Hi everyone! I have a question about SSD's with Lr, specifically the risks of limited SSD longevity for pros. Would love to hear people's thoughts!
I'm a pro wedding photographer, and shoot roughly 1-1.5 TB of images/year. My current desktop (a souped-up Dell XPS) is an amazing 9 years old now(!!!) and has been a workhorse but is finally starting to glitch out and crash with increasing frequency, not to mention slow to the point of increasing frustration. So I'm in the process of specing out and buying a new desktop, and considering various HD configurations. And as you can tell from my current system, I like taking care of my things and having them last a long while!
I know I want an SSD for a boot/OS drive, at least. And I suppose it would be nice to have most applications including Lr on an SSD (although I've read some articles that say overall Lr performance isn't affected that much on SSD vs HDD...?) Please note: I'm NOT overly concerned with Lr performance for generating 1:1 previews or exporting (I gladly invite the opportunity to take a break from my computer and go do something else during those actions), but I AM overly concerned with performance while actually working/editing in Development (I tend to do lots of 1:1 zooming in, spot removal, & adjustment brushing, all of which crush my poor little old system...) And yes, I realize any modestly robust new system is going to be night-and-day faster than my old one!
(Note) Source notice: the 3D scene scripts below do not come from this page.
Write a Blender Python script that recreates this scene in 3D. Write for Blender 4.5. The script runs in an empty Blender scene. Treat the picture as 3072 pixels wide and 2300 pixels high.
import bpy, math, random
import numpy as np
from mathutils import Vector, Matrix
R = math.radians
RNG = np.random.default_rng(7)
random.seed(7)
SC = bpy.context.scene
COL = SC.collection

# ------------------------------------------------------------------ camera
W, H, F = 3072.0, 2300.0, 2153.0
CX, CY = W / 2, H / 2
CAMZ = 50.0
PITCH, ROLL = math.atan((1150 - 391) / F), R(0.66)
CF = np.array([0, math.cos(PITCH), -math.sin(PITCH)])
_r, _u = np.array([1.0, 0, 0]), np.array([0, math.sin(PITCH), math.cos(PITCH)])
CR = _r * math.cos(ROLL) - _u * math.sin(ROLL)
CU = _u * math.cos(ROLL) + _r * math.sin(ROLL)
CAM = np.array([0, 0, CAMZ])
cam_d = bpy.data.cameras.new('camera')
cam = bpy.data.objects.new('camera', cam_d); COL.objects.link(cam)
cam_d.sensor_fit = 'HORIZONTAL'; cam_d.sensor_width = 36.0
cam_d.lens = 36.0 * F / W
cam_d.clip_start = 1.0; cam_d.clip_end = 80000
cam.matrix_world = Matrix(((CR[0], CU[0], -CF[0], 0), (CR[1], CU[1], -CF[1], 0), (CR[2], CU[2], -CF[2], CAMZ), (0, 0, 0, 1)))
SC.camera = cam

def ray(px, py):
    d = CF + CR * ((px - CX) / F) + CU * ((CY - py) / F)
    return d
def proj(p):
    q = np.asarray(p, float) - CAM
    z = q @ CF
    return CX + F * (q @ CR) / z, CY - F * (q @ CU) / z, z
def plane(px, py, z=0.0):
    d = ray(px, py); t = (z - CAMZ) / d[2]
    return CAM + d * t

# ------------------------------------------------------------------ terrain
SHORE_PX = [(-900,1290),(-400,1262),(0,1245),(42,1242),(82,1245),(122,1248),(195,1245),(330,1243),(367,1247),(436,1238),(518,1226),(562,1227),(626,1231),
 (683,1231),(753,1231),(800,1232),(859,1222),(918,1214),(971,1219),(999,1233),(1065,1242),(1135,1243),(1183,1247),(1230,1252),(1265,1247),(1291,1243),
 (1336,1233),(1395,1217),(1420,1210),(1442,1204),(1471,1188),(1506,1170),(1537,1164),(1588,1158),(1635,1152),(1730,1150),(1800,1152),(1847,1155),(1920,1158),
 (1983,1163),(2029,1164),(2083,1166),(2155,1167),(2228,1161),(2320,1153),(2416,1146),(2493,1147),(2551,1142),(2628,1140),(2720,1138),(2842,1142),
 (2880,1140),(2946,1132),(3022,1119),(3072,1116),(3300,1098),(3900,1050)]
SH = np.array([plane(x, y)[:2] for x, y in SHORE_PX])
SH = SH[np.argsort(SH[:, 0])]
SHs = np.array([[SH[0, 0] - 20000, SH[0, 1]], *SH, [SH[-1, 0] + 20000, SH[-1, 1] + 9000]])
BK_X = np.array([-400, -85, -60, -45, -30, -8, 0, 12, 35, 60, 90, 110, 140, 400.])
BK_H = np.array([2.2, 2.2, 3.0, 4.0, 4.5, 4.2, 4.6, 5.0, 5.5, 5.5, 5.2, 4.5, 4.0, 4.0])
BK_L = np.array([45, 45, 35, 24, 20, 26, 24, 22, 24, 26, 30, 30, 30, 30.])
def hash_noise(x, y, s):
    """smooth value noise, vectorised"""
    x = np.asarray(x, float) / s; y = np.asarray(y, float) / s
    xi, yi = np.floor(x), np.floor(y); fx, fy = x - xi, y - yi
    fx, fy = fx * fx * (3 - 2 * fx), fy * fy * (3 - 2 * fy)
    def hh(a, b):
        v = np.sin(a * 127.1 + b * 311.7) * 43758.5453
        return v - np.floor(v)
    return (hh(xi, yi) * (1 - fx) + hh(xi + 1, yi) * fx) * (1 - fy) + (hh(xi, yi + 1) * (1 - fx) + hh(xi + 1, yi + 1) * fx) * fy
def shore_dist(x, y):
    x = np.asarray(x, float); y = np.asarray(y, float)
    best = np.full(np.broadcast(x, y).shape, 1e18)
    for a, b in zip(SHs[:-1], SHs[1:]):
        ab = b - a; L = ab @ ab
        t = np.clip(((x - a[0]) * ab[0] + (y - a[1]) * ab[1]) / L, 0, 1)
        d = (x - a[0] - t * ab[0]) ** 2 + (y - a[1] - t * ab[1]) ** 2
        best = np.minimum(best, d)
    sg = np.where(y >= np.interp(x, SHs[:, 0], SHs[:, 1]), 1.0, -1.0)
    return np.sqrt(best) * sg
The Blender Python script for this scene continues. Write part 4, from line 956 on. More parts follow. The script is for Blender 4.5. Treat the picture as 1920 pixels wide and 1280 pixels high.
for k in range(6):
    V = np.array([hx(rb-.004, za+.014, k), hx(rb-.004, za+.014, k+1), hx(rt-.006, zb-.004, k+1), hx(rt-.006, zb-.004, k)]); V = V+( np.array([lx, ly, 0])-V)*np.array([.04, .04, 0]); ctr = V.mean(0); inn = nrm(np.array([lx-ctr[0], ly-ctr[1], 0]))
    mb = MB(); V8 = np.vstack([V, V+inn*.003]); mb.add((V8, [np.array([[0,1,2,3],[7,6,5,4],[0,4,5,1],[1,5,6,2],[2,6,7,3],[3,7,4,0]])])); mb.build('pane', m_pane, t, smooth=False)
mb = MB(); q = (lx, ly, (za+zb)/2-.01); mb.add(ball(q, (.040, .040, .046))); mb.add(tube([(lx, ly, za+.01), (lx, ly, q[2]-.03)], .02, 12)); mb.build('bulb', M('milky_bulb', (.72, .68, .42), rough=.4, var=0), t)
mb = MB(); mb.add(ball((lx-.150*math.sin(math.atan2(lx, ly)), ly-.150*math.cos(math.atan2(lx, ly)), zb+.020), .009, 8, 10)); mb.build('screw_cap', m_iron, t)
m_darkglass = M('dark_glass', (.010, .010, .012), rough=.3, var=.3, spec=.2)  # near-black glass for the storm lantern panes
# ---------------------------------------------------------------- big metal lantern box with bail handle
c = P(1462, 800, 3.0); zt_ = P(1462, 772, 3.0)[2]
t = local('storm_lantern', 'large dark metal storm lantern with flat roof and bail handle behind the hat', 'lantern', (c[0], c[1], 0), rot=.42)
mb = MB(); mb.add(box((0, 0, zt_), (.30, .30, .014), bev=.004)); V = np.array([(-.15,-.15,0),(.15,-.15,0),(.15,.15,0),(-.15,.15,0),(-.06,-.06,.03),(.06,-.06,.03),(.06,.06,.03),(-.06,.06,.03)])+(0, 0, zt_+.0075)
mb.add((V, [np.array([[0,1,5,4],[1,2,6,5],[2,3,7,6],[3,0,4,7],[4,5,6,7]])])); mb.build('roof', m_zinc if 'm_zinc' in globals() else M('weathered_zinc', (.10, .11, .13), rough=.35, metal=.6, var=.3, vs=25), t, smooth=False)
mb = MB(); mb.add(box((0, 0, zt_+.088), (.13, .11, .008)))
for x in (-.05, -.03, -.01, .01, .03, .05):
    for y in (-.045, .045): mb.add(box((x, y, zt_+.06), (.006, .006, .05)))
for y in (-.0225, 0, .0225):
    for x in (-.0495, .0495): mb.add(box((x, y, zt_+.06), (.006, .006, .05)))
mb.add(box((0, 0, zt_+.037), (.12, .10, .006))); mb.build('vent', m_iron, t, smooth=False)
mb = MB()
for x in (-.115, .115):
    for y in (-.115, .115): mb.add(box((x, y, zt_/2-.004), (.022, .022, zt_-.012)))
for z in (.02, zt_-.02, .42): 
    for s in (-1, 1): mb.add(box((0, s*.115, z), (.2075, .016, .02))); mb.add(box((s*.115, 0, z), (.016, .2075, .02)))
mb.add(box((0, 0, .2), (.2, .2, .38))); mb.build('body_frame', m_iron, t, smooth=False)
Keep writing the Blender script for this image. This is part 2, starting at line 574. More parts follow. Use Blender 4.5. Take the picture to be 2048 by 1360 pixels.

But my main question is: With all the data writing that goes into (1) saving tens of thousands of raw files, and (2) working in Lr, am I in danger of butting up against the limited write cycle that SSDs have...?
The couple systems I've narrowed it down to have multiple drives:
- System #1 has one big SSD... and one or two large HDDs.
- System #2 has TWO SSDs... and one or two large HDDs.
The theory with the system #2 is: put OS & most applications on the 1st SSD, but put Lr on the 2nd SSD. That way if I crash the 2nd SSD a few years down the road from overuse, and least my boot drive is unaffected, and I'm only mildly inconvenienced. On system #1 with 1 SSD, if Lr beats it up and it fails I'm much more inconvenienced, having lost my boot drive. (And yes, I back up regularly, and may even institute a system to back up my entire boot drive on occasion, but still... it's more inconvenience.)
So System #2 is more attractive as far as HDs go. But here's the catch... HDs aside, I prefer some other factors/components of System #1 more.
SO...
Q1: Again, I wonder how "risky" it is for a pro photographer to put all his eggs in one SSD basket. Or am I'm worrying about it too much, and will likely never cross the write cycle limit of the SSD in the 5-8 years that I might own the computer?? Some articles I've read say you'll basically never cross it.
Q2: If I institute a system to backup everything including boot drive occasionally, is the whole point moot and I should just go with the system that I otherwise prefer (#1), and work simply with everything off one big SSD? Not to mention there are applications that monitor the SSD health and I suppose you could pro-actively copy & replace the drive as it gets worn out, but before it completely dies...
Q3: Also, does it make the most sense to save my raw images onto the internal HDD, so at least I'm not beating up the SSDs with all that data?
What do you think?? Thanks for sharing your thoughts!